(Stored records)
>>>

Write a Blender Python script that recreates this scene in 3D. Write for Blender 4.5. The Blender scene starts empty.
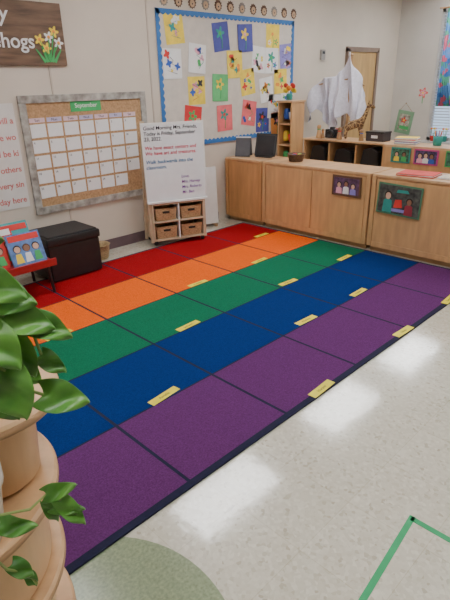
import bpy, bmesh, math, random
from mathutils import Vector, Matrix
random.seed(7)
R=math.radians
# ---------------------------------------------------------------- materials
def _new(name):
    m=bpy.data.materials.new(name);m.use_nodes=True
    nt=m.node_tree;b=nt.nodes['Principled BSDF'];return m,nt,b
_cache={}
def mat(name,col,rough=.6,var=.06,scale=12,bump=0,bscale=80,metal=0,stretch=None,spec=.5,col2=None):
    if name in _cache:return _cache[name]
    m,nt,b=_new(name);N=nt.nodes;L=nt.links
    tc=N.new('ShaderNodeTexCoord');mp=N.new('ShaderNodeMapping');L.new(tc.outputs['Object'],mp.inputs[0])
    if stretch:mp.inputs['Scale'].default_value=stretch
    nz=N.new('ShaderNodeTexNoise');nz.inputs['Scale'].default_value=scale;nz.inputs['Detail'].default_value=5
    L.new(mp.outputs[0],nz.inputs['Vector'])
    cr=N.new('ShaderNodeValToRGB')
    c1=[max(0,c*(1-var*2)) for c in col];c2=[min(1,c*(1+var*2)) for c in col] if col2 is None else col2
    cr.color_ramp.elements[0].position=.3;cr.color_ramp.elements[1].position=.7
    cr.color_ramp.elements[0].color=(*c1,1);cr.color_ramp.elements[1].color=(*c2,1)
    L.new(nz.outputs['Fac'],cr.inputs[0]);L.new(cr.outputs[0],b.inputs['Base Color'])
    b.inputs['Roughness'].default_value=rough;b.inputs['Metallic'].default_value=metal
    b.inputs['Specular IOR Level'].default_value=spec
    if bump:
        n2=N.new('ShaderNodeTexNoise');n2.inputs['Scale'].default_value=bscale;n2.inputs['Detail'].default_value=3
        L.new(mp.outputs[0],n2.inputs['Vector'])
        bp=N.new('ShaderNodeBump');bp.inputs['Strength'].default_value=bump;bp.inputs['Distance'].default_value=.01
        L.new(n2.outputs['Fac'],bp.inputs['Height']);L.new(bp.outputs[0],b.inputs['Normal'])
    _cache[name]=m;return m
def emis(name,col,s):
    m,nt,b=_new(name);b.inputs['Base Color'].default_value=(*col,1)
    b.inputs['Emission Color'].default_value=(*col,1);b.inputs['Emission Strength'].default_value=s;return m
def floor_mat():
    m,nt,b=_new('vct_floor');N=nt.nodes;L=nt.links
    tc=N.new('ShaderNodeTexCoord')
    v=N.new('ShaderNodeTexVoronoi');v.inputs['Scale'].default_value=75;L.new(tc.outputs['Object'],v.inputs['Vector'])
    cr=N.new('ShaderNodeValToRGB');e=cr.color_ramp.elements
    e[0].position=0;e[0].color=(.42,.37,.28,1);e[1].position=1;e[1].color=(.70,.67,.57,1)
    k=e.new(.25);k.color=(.58,.54,.435,1);k=e.new(.6);k.color=(.62,.585,.48,1)
    L.new(v.outputs['Color'],cr.inputs[0])
    br=N.new('ShaderNodeTexBrick');br.offset=0;br.inputs['Scale'].default_value=1
    br.inputs['Brick Width'].default_value=.305;br.inputs['Row Height'].default_value=.305
    br.inputs['Mortar Size'].default_value=.0014;br.inputs['Mortar Smooth'].default_value=.2
    br.inputs['Color1'].default_value=(1,1,1,1);br.inputs['Color2'].default_value=(.96,.96,.95,1);br.inputs['Mortar'].default_value=(.84,.82,.77,1)
    L.new(tc.outputs['Object'],br.inputs['Vector'])
    mx=N.new('ShaderNodeMix');mx.data_type='RGBA';mx.blend_type='MULTIPLY';mx.inputs[0].default_value=1
    L.new(cr.outputs[0],mx.inputs[6]);L.new(br.outputs[0],mx.inputs[7]);L.new(mx.outputs[2],b.inputs['Base Color'])
    nz=N.new('ShaderNodeTexNoise');nz.inputs['Scale'].default_value=60;L.new(tc.outputs['Object'],nz.inputs['Vector'])
    nr=N.new('ShaderNodeMapRange');nr.inputs[3].default_value=.14;nr.inputs[4].default_value=.26;L.new(nz.outputs['Fac'],nr.inputs[0])
    L.new(nr.outputs[0],b.inputs['Roughness'])
    n3=N.new('ShaderNodeTexNoise');n3.inputs['Scale'].default_value=22;L.new(tc.outputs['Object'],n3.inputs['Vector'])
    bp=N.new('ShaderNodeBump');bp.inputs['Strength'].default_value=.04;bp.inputs['Distance'].default_value=.01
    L.new(n3.outputs['Fac'],bp.inputs['Height']);L.new(bp.outputs[0],b.inputs['Normal'])
    b.inputs['Coat Weight'].default_value=1;b.inputs['Coat Roughness'].default_value=.09;b.inputs['Coat IOR'].default_value=1.62
    L.new(bp.outputs[0],b.inputs['Coat Normal'])
    return m
WOOD=mat('maple_wood',(.58,.33,.15),.38,.07,6,stretch=(3,3,.5))
WOODH=mat('maple_wood_top',(.62,.38,.20),.35,.06,6,stretch=(3,.5,3))
WOODO=mat('birch_orange',(.52,.26,.10),.38,.08,6,stretch=(3,3,.5))
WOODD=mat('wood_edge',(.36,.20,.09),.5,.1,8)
DARK=mat('dark_gap',(.03,.025,.02),.8)
BLACK=mat('black_vinyl',(.014,.014,.016),.42,.1,20,bump=.15,bscale=120)
BLACKP=mat('black_plastic',(.02,.02,.022),.35)
WHITE=mat('white_plastic',(.76,.76,.74),.4,.02)
PAPER=mat('white_paper',(.77,.76,.75),.7,.02)
CREAM=mat('board_cream',(.60,.545,.48),.8,.03)
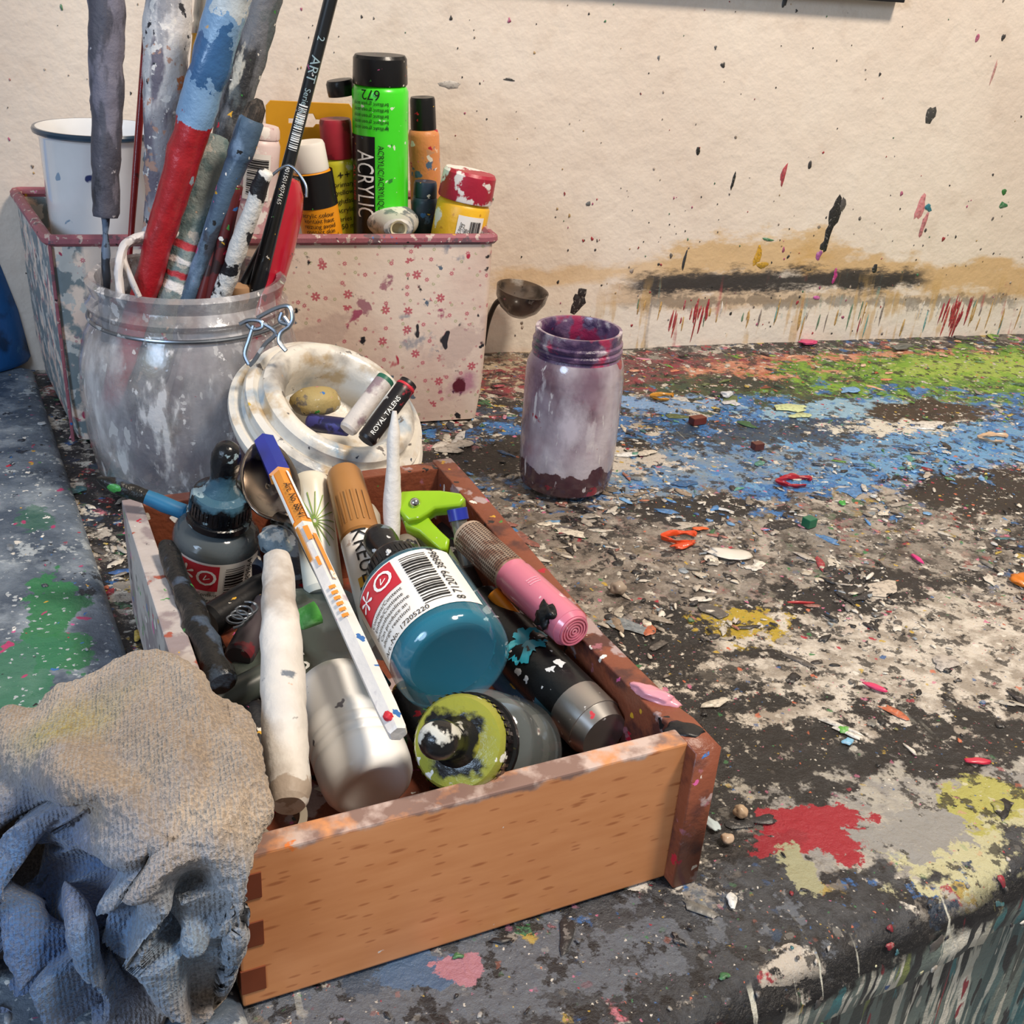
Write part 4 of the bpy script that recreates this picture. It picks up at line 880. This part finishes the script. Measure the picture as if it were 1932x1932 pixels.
patches(o,'white_stripe',[(ph-.95,ph-.60,L*.64,L*.835),(ph+.78,ph+1.1,L*.64,L*.835)],.0046,WT)
patches(o,'orange_stripe',[(ph-.2,ph+.4,L*(.30+k*.018),L*(.31+k*.018)) for k in range(6)]+[(ph-.9,ph-.5,L*.5,L*.62),(ph+.5,ph+.9,L*.42,L*.58),(ph-.1,ph+.4,L*.56,L*.61),(ph-.2,ph+.1,L*.47,L*.50)],.0045,orgw)
blob('red_speck',Vector((.0036*math.cos(ph-.2),.0036*math.sin(ph-.2),L*.03)),.0016,.0016,.002,REDT,0,.3,parent=o)
A=P(735,1225,.045); B=P(648,893,.082); r=.0092
brn=M('ochre_cap','#a4723c',.4,coat=.2,var=.1); 
o,L=stick('paint_marker',A,B,[(0,r,0),(.58,r,0),(.585,r*.8,1),(.60,r*1.0,1),(.97,r*.92,1),(1,r*.8,1)],[LABW,brn],'paint marker with ochre brown cap and white printed barrel','marker')
ph=cphi(o); wtext(o,'KREUL',.0100,r+.0005,ph-.05,L*.44,-math.pi/2,INKT)
patches(o,'yellow_patch',[(ph-.6,ph+.6,L*.28,L*.33)],r+.0003,M('print_yellow','#d9a52c',.5)); patches(o,'black_patch',[(ph-.6,ph+.7,L*.2,L*.278)],r+.0003,INKT)
patches(o,'cap_rib',[(ph-.8+k*.3,ph-.72+k*.3,L*.64,L*.82) for k in range(6)],r*.995+.0004,brn)
A=P(612,1120,.040); B=P(583,898,.078); r=.0090
o,L=stick('white_tube',A,B,[(0,r,0),(.9,r,0),(.97,r*.93,0),(1,r*.7,0)],[M('star_white','#e6e2d2',.35,var=.08)],'white tube printed with a thin green starburst','tube')
ph=cphi(o)
GRN=M('print_green','#7c9a3c',.5,var=0)
V=[];FA=[]
for k in range(18):
    a=k*math.pi/9; 
    for j in range(8):
        t0,t1=.0008+j*.0012,.0008+(j+1)*.0012
        i0=len(V)
        for t in (t0,t1):
            for sgn in (-1,1):
                u=t*math.cos(a)-sgn*.00022*math.sin(a); v_=t*math.sin(a)*1.4+sgn*.00022*math.cos(a)
                p_=ph+u/r; V.append(((r+.0004)*math.cos(p_),(r+.0004)*math.sin(p_),L*.55+v_))
        FA.append((i0,i0+1,i0+3,i0+2))
mk('starburst_print',V,FA,GRN,parent=o)
SS=M('spoon_steel','#8c8278',.22,metal=1,layers=[('n','#2c2420',30,.58,.05)])
C=P(510,903,.083); NU,NV=24,10; V=[];FA=[]
for j in range(NV+1):
    for i in range(NU):
        a=2*math.pi*i/NU; q=j/NV; V.append((math.cos(a)*.0130*q*(1-.12*math.sin(a)),math.sin(a)*.0215*q,-.006*(1-q*q)))
for j in range(NV):
    for i in range(NU):
        i2=(i+1)%NU
        if j==0: FA.append((j*NU+i,(j+1)*NU+i,(j+1)*NU+i2))
        else: FA.append((j*NU+i,(j+1)*NU+i,(j+1)*NU+i2,j*NU+i2))
sm=Matrix.Translation(C)@(M3@Matrix.Rotation(.25,3,'Z')@Matrix.Rotation(-.5,3,'X')@Matrix.Rotation(.5,3,'Y')).to_4x4()
o=mk('spoon',V,FA,SS,mw=sm); md=o.modifiers.new('s','SOLIDIFY'); md.thickness=.0009
tube('handle',[sm@Vector((0,-.021,0)),P(560,1000,.080),P(605,1085,.070),P(672,1215,.058),P(725,1300,.052)],[.0035,.0022,.0022,.0028,.0034],SS,parent=o,flat=.45)
top(o,'tarnished steel spoon tucked beside the pens','spoon')
A=P(737,1035,.060); B=P(744,775,.118)
wbr=M('white_red_brush','#dedad4',.5,layers=[('n','#8a8e94',60,.64),('z','#a84430',.062,.2,.005),('n','#e0d8d0',90,.66)],bump=.5)
stick('paint_brush',A,B,[(0,.0036,0),(.4,.0040,0),(.6,.0030,0),(.7,.0028,0),(.85,.0026,0),(1,.0008,0)],[wbr],'slim white paint-caked brush with red-brown tip','paint brush',lump=.0006)
LIME=M('lime_plastic','#92be1c',.35,coat=.3,var=.12,layers=[('v','#d8d8c8',120,.2)]); t0=.495; k=t0/FPX
cf=camframe(800,975,t0,rx=-.5)
up_=sc_([(-48,34),(-40,42),(-10,44),(30,44),(66,38),(72,30),(66,20),(40,16),(20,14),(5,2),(-8,-8),(-26,-12),(-42,6)],k)
lo_=sc_([(-44,20),(-36,0),(-30,-16),(-6,-28),(10,-44),(34,-66),(42,-64),(44,-48),(30,-34),(12,-14),(0,4),(-14,10),(-28,18)],k)
o=plate('spring_clamp',[up_],cf,.006,LIME,bev=.0012); top(o,'lime green plastic spring clamp with metal rivet','clamp')
plate('lower_jaw',[lo_],Matrix.Translation((0,0,-.004)),.006,LIME,parent=o,bev=.0012)
blob('rivet',Vector((-17*k,20*k,.0045)),.0024,.0024,.0022,M('rivet_steel','#c8ccd0',.15,metal=1),0,0,parent=o)
tube('spring',[Vector((.002*math.cos(a)-17*k,.002*math.sin(a)+16*k-.004,-.002+a*.0003)) for a in [i*.8 for i in range(20)]],.0005,ST,parent=o,mw=Matrix.Identity(4),sub=2)
A=P(1082,1190,.066); B=P(885,1012,.068); r=.0080
news=M('newsprint_barrel','#b09a86',.5,layers=[('n','#84604e',90,.52,.04),('n','#d8ccbc',60,.62,.03)])
pink=M('pink_cap','#e07e96',.25,coat=.5,trans=.15,var=.05,layers=[('v','#e8c0c8',120,.2)])
o,L=stick('highlighter_pen',A,B,[(0,r,1),(.02,r*1.02,1),(.50,r*1.05,1),(.505,r*.97,1),(.55,r*.97,1),(.555,r,0),(1,r,0)],[news,pink],'marker with translucent pink cap and newsprint-patterned barrel','marker')
for k_ in range(5): lathe('cap_ring',[(r*(.80-.16*k_),-.0001),(r*(.80-.16*k_),-.0009),(r*(.72-.16*k_),-.0009),(r*(.72-.16*k_),-.0001)],pink,parent=o)
ph=cphi(o); patches(o,'newsprint_grid',[(ph-1.3+a_*.22,ph-1.15+a_*.22,L*(.57+z_*.0165),L*(.578+z_*.0165)) for a_ in range(12) for z_ in range(25)],r+.0003,M('newsprint_brown','#4e3a32',.6))
ph=cphi(o,-.35); blob('black_paint_blob',Vector((r*1.0*math.cos(ph),r*1.0*math.sin(ph),.010)),.0016,.0045,.0045,BKP,ph,.8,parent=o)
wtext(o,'|||',.006,r*1.06,cphi(o,.5),.028,math.pi/2,M('pale_pink','#f0b0c0',.4),'grip_mark')
A=P(1140,1388,.040); B=P(905,1150,.046); r=.0122
blm=M('black_barrel','#16181a',.35,layers=[('n','#2a8fa8',34,.63,.01),('v','#d8dadc',170,.4),('n','#d0a018',60,.74)],bump=.2)
silv=M('silver_cap','#aaa6a2',.32,metal=.8,layers=[('v','#c8404c',110,.22),('v','#d8d8d8',200,.25)])
o,L=stick('paint_marker',A,B,[(0,r*.96,1),(.02,r,1),(.2,r,1),(.205,r*1.0,0),(1,r,0)],[blm,silv],'thick black marker with silver cap and turquoise paint splash','marker',endround=.5)
ph=cphi(o); patches(o,'teal_band',[(ph-1.6,ph-.75,L*.2,L*.32)],r+.0004,M('print_teal','#2c6474',.4))
V=[];FA=[]
for k in range(60):
    a=2*math.pi*k/60; q=.0085*(1+.25*math.sin(2*a+1)+.12*math.sin(5*a)+.10*math.sin(11*a)+.08*math.sin(23*a)); p_=ph+.35+math.cos(a)*q/r; V.append(((r+.0005)*math.cos(p_),(r+.0005)*math.sin(p_),L*.55+math.sin(a)*q))
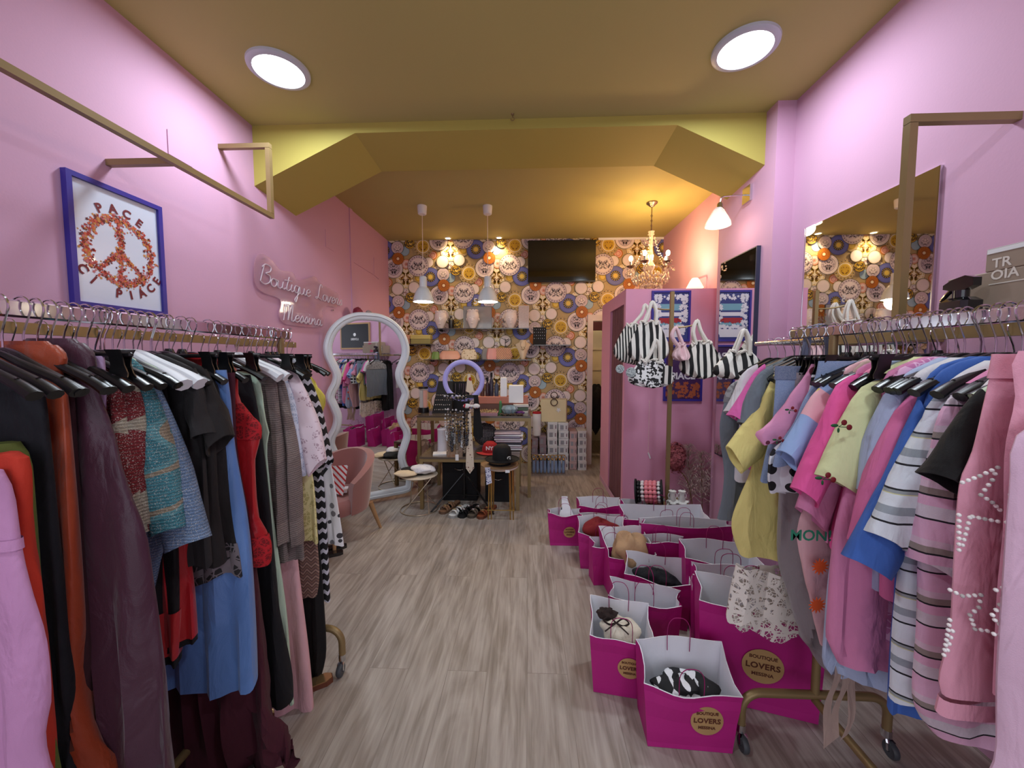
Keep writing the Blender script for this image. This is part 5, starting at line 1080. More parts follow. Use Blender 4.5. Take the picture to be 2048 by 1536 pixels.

<<<

**GIVEN INSTRUCTION**
Extract every line containing the string "Write" from the data above.

**WRITTEN RESPONSE**
Write a Blender Python script that recreates this scene in 3D. Write for Blender 4.5. The Blender scene starts empty.
Write part 4 of the bpy script that recreates this picture. It picks up at line 880. This part finishes the script. Measure the picture as if it were 1932x1932 pixels.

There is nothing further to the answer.